Spielen Sie selbst Computerspiele und wenn ja, welche?

Ja natürlich spiele ich auch selber sehr gerne Computerspiele. Ich spiele auch noch regelmäßig, habe aber aufgrund meiner beruflichen Situation und der Geburt meines Kindes zuletzt weniger Zeit dafür. Momentan teste ich die Beta Version von „Starcraft 2“, früher habe ich auch sehr gerne „World of Warcraft“ gespielt.

Woraus resultier Ihr persönliches Interesse an Computerspielen?

Ich fand es schon immer faszinierend dass Computerspiele ihre eigene Geschichte erzählen und diese oftmals viel umfangreicher ist,  als beispielsweise die Geschichte eines Spielfilmes. Zudem hat es mich immer begeistert die Geschichten mehr oder weniger selber zu erleben und zu bestreiten. Ein weiterer entscheidender Punkt ist für mich die erhöhte Kreativität, die in einem Computerspiel stecken kann, im Gegensatz zu anderen Medien beispielsweise.


Was halten Sie von der aktuellen Entwicklung der Computerspielentwickler Spiele immer umfangreicher zu gestalten durch dutzende von „Achievements“, welche die Spieler zeitlich immer stärker einbinden?

Ich möchte mich gerne abwenden von pauschalen Aussagen über Computerspiele und Ihre Wirkung. Ich möchte dass in der Öffentlichkeit objektiv diskutiert wird, ob ein Spiel gut oder eben schlecht Inhalte verbreitet.  Ich sehe es auch als meine Aufgabe, diesen Mechanismus in Gang zu setzten. Es kann umfangreiche Spiele geben, die einfach schlecht sind und andere, die wahnsinnig kreativ und somit auch gut sein können. Eine pauschale Aussage ist auf keinen Fall möglich und auch nicht nötig.

Welche Trends in der aktuellen Spielentwicklung können Sie beobachten?

Ein ganz großes Thema in den nächsten Jahren wird auf jeden Fall das „3D-Gaming“. Der Spielfilm „Avatar“ hat dabei doch sehr viel in Bewegung gebracht und entsprechende Türen geöffnet. In Zukunft werden wir auch „Grafik-Engin“ haben, welche die Tiefenbewegung der Objekte im Spiel erfassen kann und sich dementsprechend ausrichten wird. Ich denke schon bald werden wir beispielsweise“ Fifa“ im Modus eines richtigen 3D-Erlebnisses spielen, wie wir es bisher nur aus dem Kino kennen.

Welche Computerspielgenres werden, Ihrer Meinung nach, in den nächsten Jahren einen Aufschwung erleben und welche befinden sich auf absteigendem Ast?

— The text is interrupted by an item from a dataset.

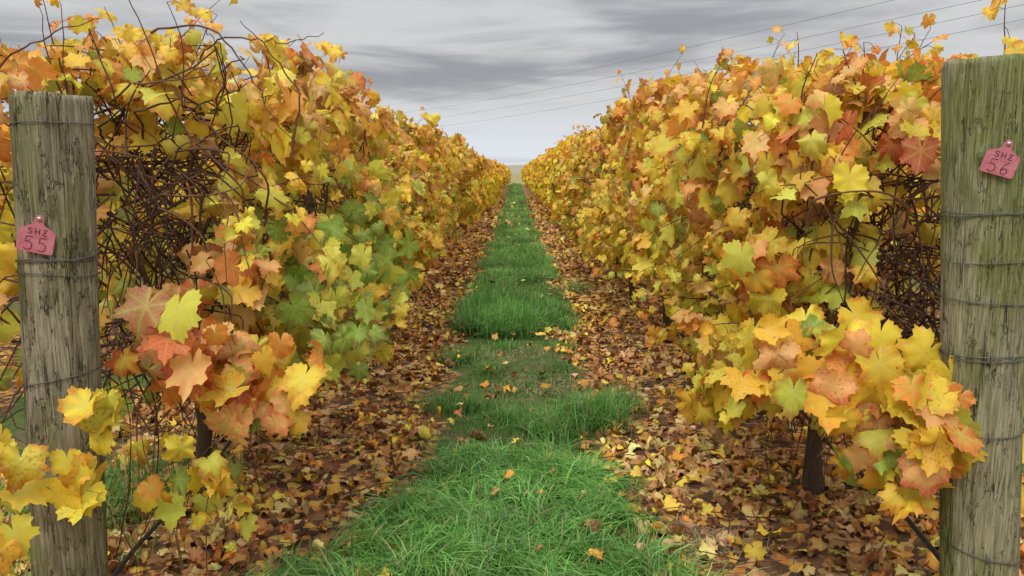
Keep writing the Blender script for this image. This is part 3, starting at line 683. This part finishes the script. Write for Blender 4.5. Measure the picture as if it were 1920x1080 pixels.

Auch hier lässt sich pauschal keine Aussage treffen. Ich dachte, dass das Adventure Genre tot  wäre, aber durch die „3D-Entwicklung“ und eine räumliche Tiefenwirkung wird auch dieses Genre einen Aufschwung erleben. Ich denke, dass bereits bestehende Genres uns auch in Zukunft begleiten werden. Meiner Meinung nach werden auch die 2D-Spiele in Zukunft wieder eine Rolle spielen, da zurzeit eine Spielergeneration heranwächst, für die dann Zweidimensionalität etwas Neues darstellt.

Glauben Sie dass der „Onlinespiel-Modus“ oder „Mehrspieler-Modus“ das „Singleplayer-Spiel“ langfristig ablösen wird?

Bis vor kurzem war ich auch der Meinung, dass es Kopierschutz-Anwendungen gibt, welche es nur erlauben mit einer Internetverbindung zu spielen, aber hier wurde ich eines Besseren belehrt. Ich glaube nicht, dass das Onlinespiel das „Singleplayer-Spiel“ ablösen wird. Wir werden uns in Zukunft vor allem mit einer Kombination aus beidem auseinandersetzen müssen.

Wie schätzen Sie das aktuelle Potential der Computerspielindustrie in Deutschland ein?

Das Marktvolumen hier bei uns in Deutschland ist sehr groß und gerade im Bereich der Onlinespiele und der Browsergames haben wir jede Menge Potenzial. In diesem Bereich sind verschiedene Hersteller sehr professionell aufgestellt und verfügen über die nötige Technologie hier erfolgreich zu sein. In Deutschland haben auch kleinere Studios die Möglichkeit sich am Markt zu positionieren und zu etablieren. Dadurch kann eine Fülle neuer Arbeitsplätze geschaffen werden. Langfristig werden hier insbesondere die „Lizenz-Spiele“ erfolgreich sein, glaube ich.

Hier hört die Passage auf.